Source excerpt -
- - -
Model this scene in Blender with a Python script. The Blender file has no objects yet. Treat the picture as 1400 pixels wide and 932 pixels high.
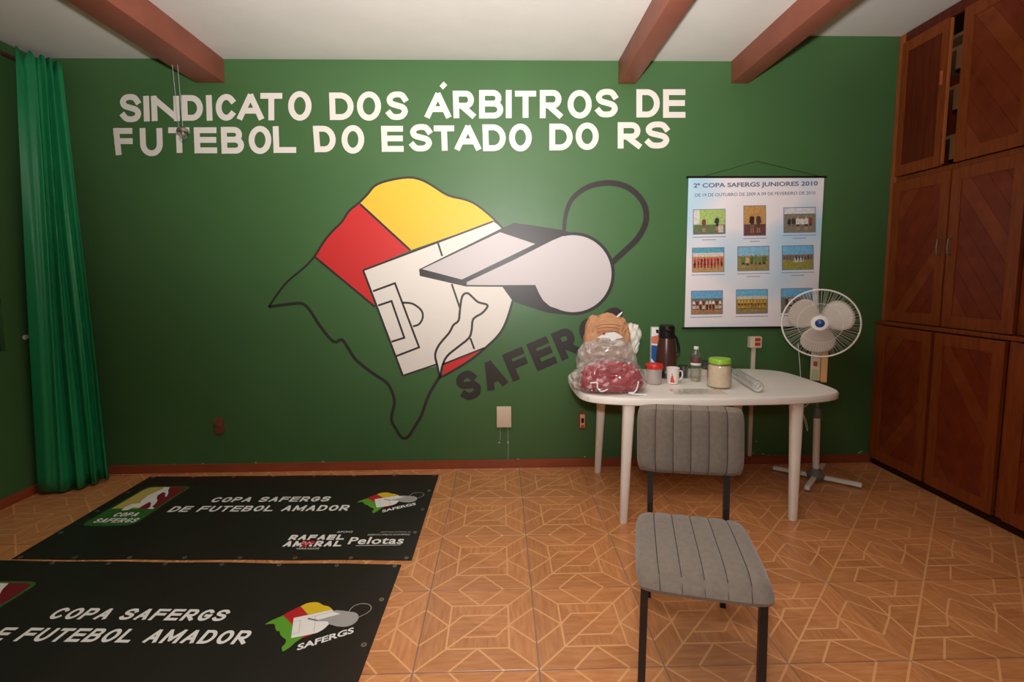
import bpy, bmesh, math, random
from mathutils import Vector, Matrix, noise
S = bpy.context.scene
COL = S.collection
PI = math.pi
random.seed(7)

# ------------------------------------------------------------------ camera
F_PX, PITCH, YAW, ROLL, CAM_H, CAM_D, SHY = 660.779, 0.09286, 0.02406, -0.00612, 1.39705, 3.43266, -27.244
fw = Vector((math.sin(YAW)*math.cos(PITCH), math.cos(YAW)*math.cos(PITCH), -math.sin(PITCH)))
rt = Vector((math.cos(YAW), -math.sin(YAW), 0)); up = rt.cross(fw)
rt2 = rt*math.cos(ROLL)+up*math.sin(ROLL); up2 = -rt*math.sin(ROLL)+up*math.cos(ROLL)
CAM = Vector((0, -CAM_D, CAM_H))
cd = bpy.data.cameras.new('camera'); cam = bpy.data.objects.new('camera', cd); COL.objects.link(cam)
cd.sensor_width = 36; cd.sensor_fit = 'HORIZONTAL'; cd.lens = 36*F_PX/1400; cd.shift_y = SHY/1400
cd.clip_start = 0.02
M = Matrix((rt2, up2, -fw)).transposed().to_4x4(); M.translation = CAM
cam.matrix_world = M
S.camera = cam

# ------------------------------------------------------------------ light
w = bpy.data.worlds.new('world'); S.world = w; w.use_nodes = True
w.node_tree.nodes['Background'].inputs[0].default_value = (.9, .95, 1, 1)
w.node_tree.nodes['Background'].inputs[1].default_value = 0.1
def point(name, loc, power, radius, color=(1, .93, .82)):
    l = bpy.data.lights.new(name, 'POINT'); l.energy = power; l.shadow_soft_size = radius; l.color = color
    o = bpy.data.objects.new(name, l); COL.objects.link(o); o.location = loc; return o
def area(name, loc, rot, power, size, color=(1, .93, .82)):
    l = bpy.data.lights.new(name, 'AREA'); l.shape = 'DISK'; l.energy = power; l.size = size; l.color = color
    o = bpy.data.objects.new(name, l); COL.objects.link(o); o.location = loc; o.rotation_euler = rot; return o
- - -
Exercise description -
Set the lines above down again, word for word, from the first through the one containing "random.seed(7)"; pictures excluded.

Solution to this exercise -
Model this scene in Blender with a Python script. The Blender file has no objects yet. Treat the picture as 1400 pixels wide and 932 pixels high.
import bpy, bmesh, math, random
from mathutils import Vector, Matrix, noise
S = bpy.context.scene
COL = S.collection
PI = math.pi
random.seed(7)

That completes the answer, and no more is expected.